**Information supplied**
* Begin *

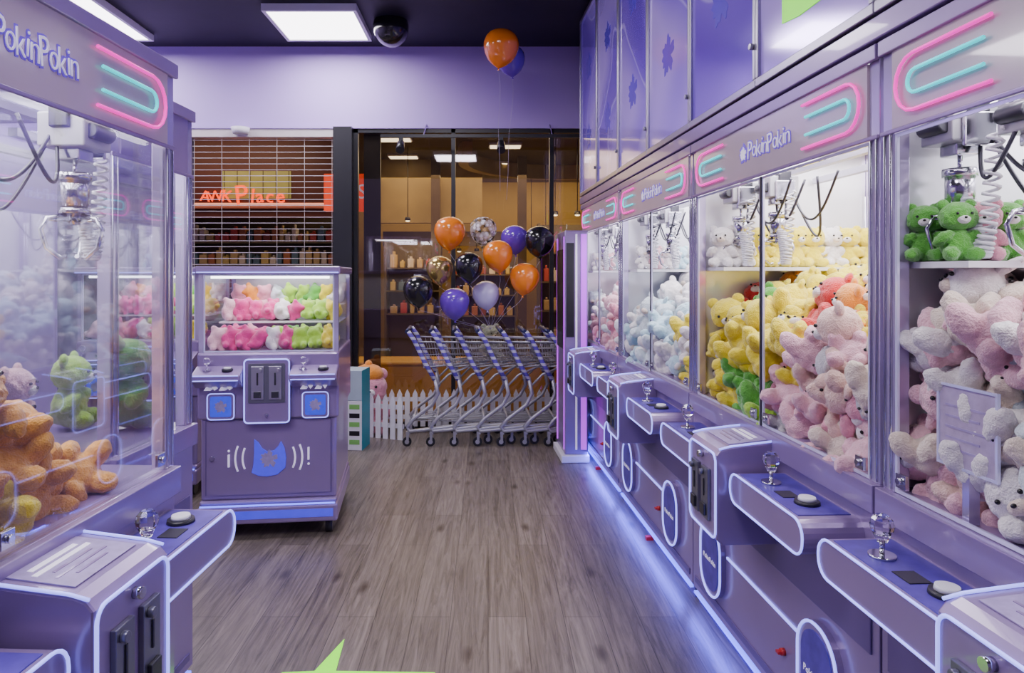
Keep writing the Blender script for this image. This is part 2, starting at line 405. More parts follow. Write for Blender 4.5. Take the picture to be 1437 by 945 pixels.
        b.obj('joystick',[CRYST,CHROME],K,label='faceted crystal ball joystick')
        b=MB();x,y=cx+.1,-.085
        b.cyl((x,y,.842),(x,y,.852),.036,.034,24);b.mi=1;b.cyl((x,y,.852),(x,y,.862),.025,.023,24);b.obj('push_button',[BLK,WHT],K)
        MB().box(cx-.01,cx+.05,-.13,-.08,.8425,.8445).obj('display_window',BLK,K)
    def coin(cx):
        K=empty('coin_module',None,None,parent=R)
        b=MB();pr=[(-.21,.60),(-.21,.885),(-.195,.903),(-.17,.912),(0,.930),(0,.58),(-.19,.58)]
        b.prism(pr,cx-.13,cx+.13,'x');b.obj('module_body',LIL,K,bevel=.006)
        MB().tube([(p[0],-.212,p[1]) for p in rrect(cx,.743,.25,.29,.03)],.004,6,True).obj('light_strip',LED,K)
        for sx in (-.128,.128):
            MB().tube([(cx+sx,-.2,.906),(cx+sx,-.16,.916),(cx+sx,-.005,.933)],.0035,6).obj('light_strip',LED,K)
        an=math.atan(.018/.17)
        MB().box(cx-.10,cx+.10,-.155,-.02,.9215,.924,rot=(an,0,0)).obj('instruction_plate',PRINT2,K)
        for k,(w_,h_) in enumerate(((.07,.006),(.085,.006),(.06,.003),(.08,.003),(.05,.003))):
            yy=-.045-k*.02
            zz=.9228+(yy+.0875)*math.tan(an)+.0012
            MB().box(cx-w_,cx+w_*.9,yy-h_,yy+h_,zz,zz+.0012,rot=(an,0,0)).obj('text_line',LIL if k>1 else WLET,K)
        for x in (cx-.05,cx+.045):
            b=MB();b.box(x-.032,x+.032,-.222,-.21,.645,.825);b.mi=1;b.box(x-.004,x+.004,-.226,-.222,.725,.785);b.box(x-.02,x+.02,-.232,-.222,.66,.70)
            b.mi=0;b.cyl((x-.012,-.235,.805),(x-.012,-.222,.805),.011,seg=14)
            b.obj('coin_slot',[GREYM,DARKG],K,bevel=.003)
        MB().cyl((cx+.0,-.228,.86),(cx,-.21,.86),.012,seg=14).obj('lock',CHROME,K)
    if double:
        console(-.385);console(.385);coin(0)
        for x in (-.42,.42):
            K=empty('prize_door',None,None,parent=R)
            b=MB();b.prism(rrect(x,.305,.22,.31,.105,8),-.022,0);b.obj('door_surround',LIL,K)
            MB().prism(rrect(x,.305,.17,.26,.08,8),-.026,-.022).obj('door_flap',PRINT,K)
            MB().tube([(p[0],-.024,p[1]) for p in rrect(x,.305,.215,.305,.102,8)],.005,6,True).obj('light_strip',LED,K)
            textobj('PokinPokin',.03,WLET,K,(x,-.027,.30),extrude=.0005)
        MB().box(-.29,.29,-.006,.0,.356,.364).obj('light_strip',LED,R)
        MB().cyl((.18,-.014,.245),(.18,0,.245),.012,seg=14).box(.17,.19,-.026,-.014,.241,.249).obj('door_key',RED,R,label='red key in a cabinet lock')
        MB().box(-.03,.0,-.02,.02,.0,.02).obj('levelling_foot',RED,R,label='red levelling foot at the floor')
        area('floor_glow',(0,-.03,.07),(math.radians(-30),0,0),W-.1,.03,4.6,(.10,.10,1),R)
    return R
m0=machine()
crane(m0,-.56,.17);crane(m0,-.36,.24)
RM=[]
bounds=[.31,1.69,3.07,4.45]
def place(m,t,sc,side,grp='row of claw machines'):
    x,y=row(t,sc,side);m.location=(x,y,0)
    m.rotation_euler=(0,0,(TH-pi/2) if side>0 else (-TH+pi/2));m['group']=grp
    return m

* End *

**Goal**
All of the material above needs to be restated exactly, with no pictures.

**Solution to the exercise**
Keep writing the Blender script for this image. This is part 2, starting at line 405. More parts follow. Write for Blender 4.5. Take the picture to be 1437 by 945 pixels.
        b.obj('joystick',[CRYST,CHROME],K,label='faceted crystal ball joystick')
        b=MB();x,y=cx+.1,-.085
        b.cyl((x,y,.842),(x,y,.852),.036,.034,24);b.mi=1;b.cyl((x,y,.852),(x,y,.862),.025,.023,24);b.obj('push_button',[BLK,WHT],K)
        MB().box(cx-.01,cx+.05,-.13,-.08,.8425,.8445).obj('display_window',BLK,K)
    def coin(cx):
        K=empty('coin_module',None,None,parent=R)
        b=MB();pr=[(-.21,.60),(-.21,.885),(-.195,.903),(-.17,.912),(0,.930),(0,.58),(-.19,.58)]
        b.prism(pr,cx-.13,cx+.13,'x');b.obj('module_body',LIL,K,bevel=.006)
        MB().tube([(p[0],-.212,p[1]) for p in rrect(cx,.743,.25,.29,.03)],.004,6,True).obj('light_strip',LED,K)
        for sx in (-.128,.128):
            MB().tube([(cx+sx,-.2,.906),(cx+sx,-.16,.916),(cx+sx,-.005,.933)],.0035,6).obj('light_strip',LED,K)
        an=math.atan(.018/.17)
        MB().box(cx-.10,cx+.10,-.155,-.02,.9215,.924,rot=(an,0,0)).obj('instruction_plate',PRINT2,K)
        for k,(w_,h_) in enumerate(((.07,.006),(.085,.006),(.06,.003),(.08,.003),(.05,.003))):
            yy=-.045-k*.02
            zz=.9228+(yy+.0875)*math.tan(an)+.0012
            MB().box(cx-w_,cx+w_*.9,yy-h_,yy+h_,zz,zz+.0012,rot=(an,0,0)).obj('text_line',LIL if k>1 else WLET,K)
        for x in (cx-.05,cx+.045):
            b=MB();b.box(x-.032,x+.032,-.222,-.21,.645,.825);b.mi=1;b.box(x-.004,x+.004,-.226,-.222,.725,.785);b.box(x-.02,x+.02,-.232,-.222,.66,.70)
            b.mi=0;b.cyl((x-.012,-.235,.805),(x-.012,-.222,.805),.011,seg=14)
            b.obj('coin_slot',[GREYM,DARKG],K,bevel=.003)
        MB().cyl((cx+.0,-.228,.86),(cx,-.21,.86),.012,seg=14).obj('lock',CHROME,K)
    if double:
        console(-.385);console(.385);coin(0)
        for x in (-.42,.42):
            K=empty('prize_door',None,None,parent=R)
            b=MB();b.prism(rrect(x,.305,.22,.31,.105,8),-.022,0);b.obj('door_surround',LIL,K)
            MB().prism(rrect(x,.305,.17,.26,.08,8),-.026,-.022).obj('door_flap',PRINT,K)
            MB().tube([(p[0],-.024,p[1]) for p in rrect(x,.305,.215,.305,.102,8)],.005,6,True).obj('light_strip',LED,K)
            textobj('PokinPokin',.03,WLET,K,(x,-.027,.30),extrude=.0005)
        MB().box(-.29,.29,-.006,.0,.356,.364).obj('light_strip',LED,R)
        MB().cyl((.18,-.014,.245),(.18,0,.245),.012,seg=14).box(.17,.19,-.026,-.014,.241,.249).obj('door_key',RED,R,label='red key in a cabinet lock')
        MB().box(-.03,.0,-.02,.02,.0,.02).obj('levelling_foot',RED,R,label='red levelling foot at the floor')
        area('floor_glow',(0,-.03,.07),(math.radians(-30),0,0),W-.1,.03,4.6,(.10,.10,1),R)
    return R
m0=machine()
crane(m0,-.56,.17);crane(m0,-.36,.24)
RM=[]
bounds=[.31,1.69,3.07,4.45]
def place(m,t,sc,side,grp='row of claw machines'):
    x,y=row(t,sc,side);m.location=(x,y,0)
    m.rotation_euler=(0,0,(TH-pi/2) if side>0 else (-TH+pi/2));m['group']=grp
    return m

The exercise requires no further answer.